What is a secondary source?

Secondary sources are pieces created some time after a historical event that provide analysis and attempt to understand a specific event or movement in historical or cultural context. Secondary sources may include articles, books, book chapters, podcasts, and documentaries.

What makes it a "popular" source?

"Popular" refers to the intended audience of the piece--the general public or a non-expert audience. Popular sources may be written by professors and experts, but they can also be authored by journalists or literary authors who have done research on a historical event. Unlike scholarly secondary sources, popular secondary sources have a much wider range of mediums or formats because they shift with technology and the public's tastes.
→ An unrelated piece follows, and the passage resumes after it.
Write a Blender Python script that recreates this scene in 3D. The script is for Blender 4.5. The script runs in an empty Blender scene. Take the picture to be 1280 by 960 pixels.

Some common popular sources include:

  • Popular history books. While the author will have done extensive research, there is a priority to create an engaging narrative and discuss historical events in language that is accessible to a general reader with no previous knowledge. Often there are fewer or no citations.
  • Magazine articles. Magazines such as National Geographic or the Smithsonian will publish articles for a general audience. They may have a few citations, but they generally have gone through an editorial process, not a peer-review process.
  • Documentaries, podcasts and radio shows. The host may or may not be an academic expert, but generally has done extensive research (we hope!). There is generally an even greater emphasis on narrative or analysis.
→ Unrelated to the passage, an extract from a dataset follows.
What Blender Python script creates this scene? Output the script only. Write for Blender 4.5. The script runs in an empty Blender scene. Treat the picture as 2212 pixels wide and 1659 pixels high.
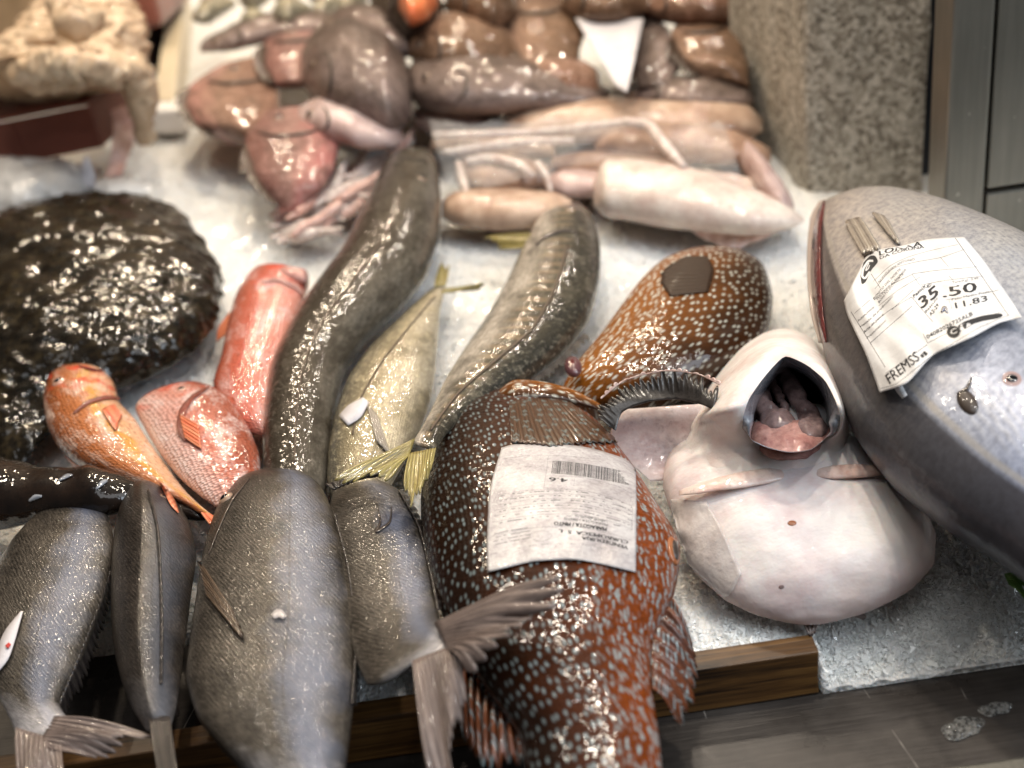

Assessing popular secondary sources

It's important that you use your information literacy skills to assess if popular secondary sources are trustworthy and useful. Anyone with a smartphone can make a podcast or a website, so how does the source demonstrate that it has done due diligence and good research?
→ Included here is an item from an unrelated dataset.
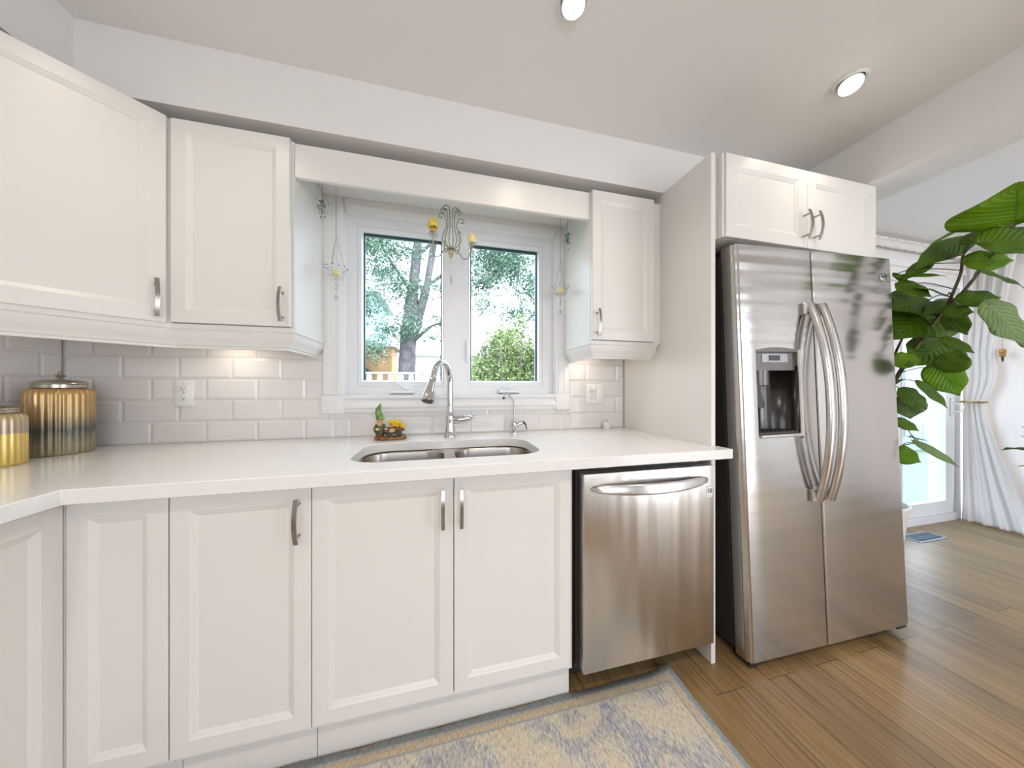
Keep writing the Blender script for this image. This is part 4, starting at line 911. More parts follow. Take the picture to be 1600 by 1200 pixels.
for s in (-1, 1):
    for pl, rr_ in (((1, 0), 1.0), ((0.4, -0.9), 0.8)):
        mb.tube(smoothpts([(0, 0, 0.004), (s*0.03*pl[0], 0.03*pl[1], 0.0), (s*0.055*pl[0], 0.055*pl[1], -0.034), (s*0.08*pl[0], 0.085*pl[1], -0.028), (s*(0.098 if s > 0 else 0.082)*pl[0]*rr_, 0.098*pl[1], 0.030)], 5), W_, 6)
mb.build('scrolled_frame', M['wire'], ch)
MB().lathe([(0.004, 0.02), (0.012, 0.008), (0.018, -0.004), (0.014, -0.022), (0.006, -0.034), (0.002, -0.04)], seg=20).build('hub', glass('amber_crystal', (0.80, 0.74, 0.58), 0.05, 1.7), ch)
ycup = paint('yellow_petals', (0.86, 0.62, 0.12), 0.6, 0.3, 60, 0.1); pcup = paint('cream_candle', (0.86, 0.72, 0.36), 0.6, 0.1, 40, 0)
for s, dz in ((-1, 0.052), (1, 0.034)):
    x = 0.098 if s > 0 else -0.082
    mb = MB().lathe([(0.004, -0.006+dz), (0.016, 0.004+dz), (0.020, 0.016+dz), (0.017, 0.02+dz), (0.004, 0.010+dz)], (x, 0, 0), 18)
    for k in range(8):
        a = 2*PI*k/8; mb.ball((x+0.021*math.cos(a), 0.021*math.sin(a), 0.004+dz), 0.0042, 1); mb.ball((x+0.015*math.cos(a), 0.015*math.sin(a), -0.018+dz), 0.0032, 1)
    c = mb.build('crystal_cup', M['crystal'], ch, smooth=60)
    mb = MB().ball((x, 0, 0.028+dz), 0.010, 2)
    for k in range(9):
        a = 2*PI*k/9; mb.ball((x+0.011*math.cos(a), 0.011*math.sin(a), 0.030+dz), 0.007, 1)
    mb.tube([(x, 0, -0.03+dz), (x, 0, 0.05+dz)], 0.003, 6)
    mb.build('small_blossom', paint('orange_petals', (0.72, 0.42, 0.14), 0.6, 0.3, 60, 0.1), ch, smooth=60)
    if s < 0:
        mb = MB()
        for q in range(3):
            for k in range(10):
                a = 2*PI*k/10+q; r = 0.019-q*0.005; mb.ball((x+r*math.cos(a), r*math.sin(a), 0.054+q*0.011+dz), 0.0095, 1, (1, 1, 1.3))
        mb.build('yellow_flower', ycup, ch, smooth=60)
    else: MB().lathe([(0.018, 0.045), (0.0215, 0.05), (0.0215, 0.078), (0.018, 0.082), (0.004, 0.080)], (x, 0, 0), 24).build('candle', pcup, ch)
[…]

  • Look for citations, even just a few. Does your podcast refer to historians or authors? Does the article link out to other research? These are good signs.
  • Does the source engage directly with primary sources? Does it analyze actual speeches, newspaper articles, etc. or does it rely on hearsay and generalizations?
  • Is it affiliated with a trustworthy organization? This might be a radio or news affiliate like NPR, non-profit organizations, or universities.
  • Does the author provide their background? How do they establish expertise? If they don't have an "about" page that lists their experience, whether in journalism or history, you may want to be skeptical.